» Instructions to follow
Restate the records in their entirety, word for word.
— START OF Given entries —
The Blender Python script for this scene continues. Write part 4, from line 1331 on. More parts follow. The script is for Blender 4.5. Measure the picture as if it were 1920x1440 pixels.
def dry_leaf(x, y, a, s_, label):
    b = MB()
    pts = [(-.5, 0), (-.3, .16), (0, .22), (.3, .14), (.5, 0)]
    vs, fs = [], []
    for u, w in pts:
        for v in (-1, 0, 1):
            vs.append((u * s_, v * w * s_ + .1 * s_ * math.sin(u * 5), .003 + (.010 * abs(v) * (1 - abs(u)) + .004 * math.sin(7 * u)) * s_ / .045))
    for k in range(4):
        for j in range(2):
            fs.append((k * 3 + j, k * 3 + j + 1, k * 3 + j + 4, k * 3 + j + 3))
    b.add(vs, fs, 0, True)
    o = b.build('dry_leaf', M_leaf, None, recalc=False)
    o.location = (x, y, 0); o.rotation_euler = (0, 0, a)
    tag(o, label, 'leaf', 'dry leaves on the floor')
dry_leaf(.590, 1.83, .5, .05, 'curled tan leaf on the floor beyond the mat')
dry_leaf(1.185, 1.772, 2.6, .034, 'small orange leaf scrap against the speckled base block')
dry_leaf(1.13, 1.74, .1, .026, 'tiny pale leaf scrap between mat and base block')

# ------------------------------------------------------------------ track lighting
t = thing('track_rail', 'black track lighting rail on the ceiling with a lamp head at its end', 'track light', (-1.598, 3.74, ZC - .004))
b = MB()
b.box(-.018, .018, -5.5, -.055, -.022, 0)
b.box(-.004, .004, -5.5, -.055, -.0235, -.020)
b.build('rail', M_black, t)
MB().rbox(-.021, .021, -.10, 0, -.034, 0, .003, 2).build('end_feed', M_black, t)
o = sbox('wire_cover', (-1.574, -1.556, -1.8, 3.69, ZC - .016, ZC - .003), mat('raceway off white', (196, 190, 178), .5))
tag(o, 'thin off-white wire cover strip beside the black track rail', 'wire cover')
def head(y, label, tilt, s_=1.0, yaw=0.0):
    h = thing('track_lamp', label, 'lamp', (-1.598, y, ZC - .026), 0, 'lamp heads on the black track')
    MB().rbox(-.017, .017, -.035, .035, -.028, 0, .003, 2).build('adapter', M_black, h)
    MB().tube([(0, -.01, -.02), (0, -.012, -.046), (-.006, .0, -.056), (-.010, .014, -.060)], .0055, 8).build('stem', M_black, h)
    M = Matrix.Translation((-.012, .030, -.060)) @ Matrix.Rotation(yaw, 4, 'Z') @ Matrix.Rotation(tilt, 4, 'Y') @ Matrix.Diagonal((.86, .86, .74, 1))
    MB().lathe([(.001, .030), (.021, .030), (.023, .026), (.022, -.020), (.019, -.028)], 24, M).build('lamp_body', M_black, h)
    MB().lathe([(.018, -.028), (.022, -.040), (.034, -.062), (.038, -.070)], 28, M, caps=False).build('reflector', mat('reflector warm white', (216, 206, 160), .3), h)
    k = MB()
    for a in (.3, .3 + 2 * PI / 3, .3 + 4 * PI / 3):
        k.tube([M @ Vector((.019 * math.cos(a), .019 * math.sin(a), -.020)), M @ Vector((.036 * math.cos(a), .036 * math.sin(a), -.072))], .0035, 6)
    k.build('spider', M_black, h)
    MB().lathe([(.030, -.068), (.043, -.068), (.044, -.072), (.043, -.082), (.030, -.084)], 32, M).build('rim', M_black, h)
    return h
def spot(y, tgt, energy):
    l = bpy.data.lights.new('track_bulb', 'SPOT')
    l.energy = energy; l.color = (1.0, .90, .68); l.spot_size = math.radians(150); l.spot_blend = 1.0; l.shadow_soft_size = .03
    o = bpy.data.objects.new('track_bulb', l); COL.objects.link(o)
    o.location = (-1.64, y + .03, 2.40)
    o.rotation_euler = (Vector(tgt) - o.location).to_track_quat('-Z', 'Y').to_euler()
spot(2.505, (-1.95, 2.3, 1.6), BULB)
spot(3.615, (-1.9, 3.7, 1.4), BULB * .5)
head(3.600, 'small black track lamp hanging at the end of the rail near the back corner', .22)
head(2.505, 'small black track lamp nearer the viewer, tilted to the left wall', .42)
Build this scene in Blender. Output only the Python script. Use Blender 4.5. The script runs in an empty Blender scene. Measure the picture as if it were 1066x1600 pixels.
— END OF Given entries —
» Exercise response
The Blender Python script for this scene continues. Write part 4, from line 1331 on. More parts follow. The script is for Blender 4.5. Measure the picture as if it were 1920x1440 pixels.
def dry_leaf(x, y, a, s_, label):
    b = MB()
    pts = [(-.5, 0), (-.3, .16), (0, .22), (.3, .14), (.5, 0)]
    vs, fs = [], []
    for u, w in pts:
        for v in (-1, 0, 1):
            vs.append((u * s_, v * w * s_ + .1 * s_ * math.sin(u * 5), .003 + (.010 * abs(v) * (1 - abs(u)) + .004 * math.sin(7 * u)) * s_ / .045))
    for k in range(4):
        for j in range(2):
            fs.append((k * 3 + j, k * 3 + j + 1, k * 3 + j + 4, k * 3 + j + 3))
    b.add(vs, fs, 0, True)
    o = b.build('dry_leaf', M_leaf, None, recalc=False)
    o.location = (x, y, 0); o.rotation_euler = (0, 0, a)
    tag(o, label, 'leaf', 'dry leaves on the floor')
dry_leaf(.590, 1.83, .5, .05, 'curled tan leaf on the floor beyond the mat')
dry_leaf(1.185, 1.772, 2.6, .034, 'small orange leaf scrap against the speckled base block')
dry_leaf(1.13, 1.74, .1, .026, 'tiny pale leaf scrap between mat and base block')

# ------------------------------------------------------------------ track lighting
t = thing('track_rail', 'black track lighting rail on the ceiling with a lamp head at its end', 'track light', (-1.598, 3.74, ZC - .004))
b = MB()
b.box(-.018, .018, -5.5, -.055, -.022, 0)
b.box(-.004, .004, -5.5, -.055, -.0235, -.020)
b.build('rail', M_black, t)
MB().rbox(-.021, .021, -.10, 0, -.034, 0, .003, 2).build('end_feed', M_black, t)
o = sbox('wire_cover', (-1.574, -1.556, -1.8, 3.69, ZC - .016, ZC - .003), mat('raceway off white', (196, 190, 178), .5))
tag(o, 'thin off-white wire cover strip beside the black track rail', 'wire cover')
def head(y, label, tilt, s_=1.0, yaw=0.0):
    h = thing('track_lamp', label, 'lamp', (-1.598, y, ZC - .026), 0, 'lamp heads on the black track')
    MB().rbox(-.017, .017, -.035, .035, -.028, 0, .003, 2).build('adapter', M_black, h)
    MB().tube([(0, -.01, -.02), (0, -.012, -.046), (-.006, .0, -.056), (-.010, .014, -.060)], .0055, 8).build('stem', M_black, h)
    M = Matrix.Translation((-.012, .030, -.060)) @ Matrix.Rotation(yaw, 4, 'Z') @ Matrix.Rotation(tilt, 4, 'Y') @ Matrix.Diagonal((.86, .86, .74, 1))
    MB().lathe([(.001, .030), (.021, .030), (.023, .026), (.022, -.020), (.019, -.028)], 24, M).build('lamp_body', M_black, h)
    MB().lathe([(.018, -.028), (.022, -.040), (.034, -.062), (.038, -.070)], 28, M, caps=False).build('reflector', mat('reflector warm white', (216, 206, 160), .3), h)
    k = MB()
    for a in (.3, .3 + 2 * PI / 3, .3 + 4 * PI / 3):
        k.tube([M @ Vector((.019 * math.cos(a), .019 * math.sin(a), -.020)), M @ Vector((.036 * math.cos(a), .036 * math.sin(a), -.072))], .0035, 6)
    k.build('spider', M_black, h)
    MB().lathe([(.030, -.068), (.043, -.068), (.044, -.072), (.043, -.082), (.030, -.084)], 32, M).build('rim', M_black, h)
    return h
def spot(y, tgt, energy):
    l = bpy.data.lights.new('track_bulb', 'SPOT')
    l.energy = energy; l.color = (1.0, .90, .68); l.spot_size = math.radians(150); l.spot_blend = 1.0; l.shadow_soft_size = .03
    o = bpy.data.objects.new('track_bulb', l); COL.objects.link(o)
    o.location = (-1.64, y + .03, 2.40)
    o.rotation_euler = (Vector(tgt) - o.location).to_track_quat('-Z', 'Y').to_euler()
spot(2.505, (-1.95, 2.3, 1.6), BULB)
spot(3.615, (-1.9, 3.7, 1.4), BULB * .5)
head(3.600, 'small black track lamp hanging at the end of the rail near the back corner', .22)
head(2.505, 'small black track lamp nearer the viewer, tilted to the left wall', .42)
Build this scene in Blender. Output only the Python script. Use Blender 4.5. The script runs in an empty Blender scene. Measure the picture as if it were 1066x1600 pixels.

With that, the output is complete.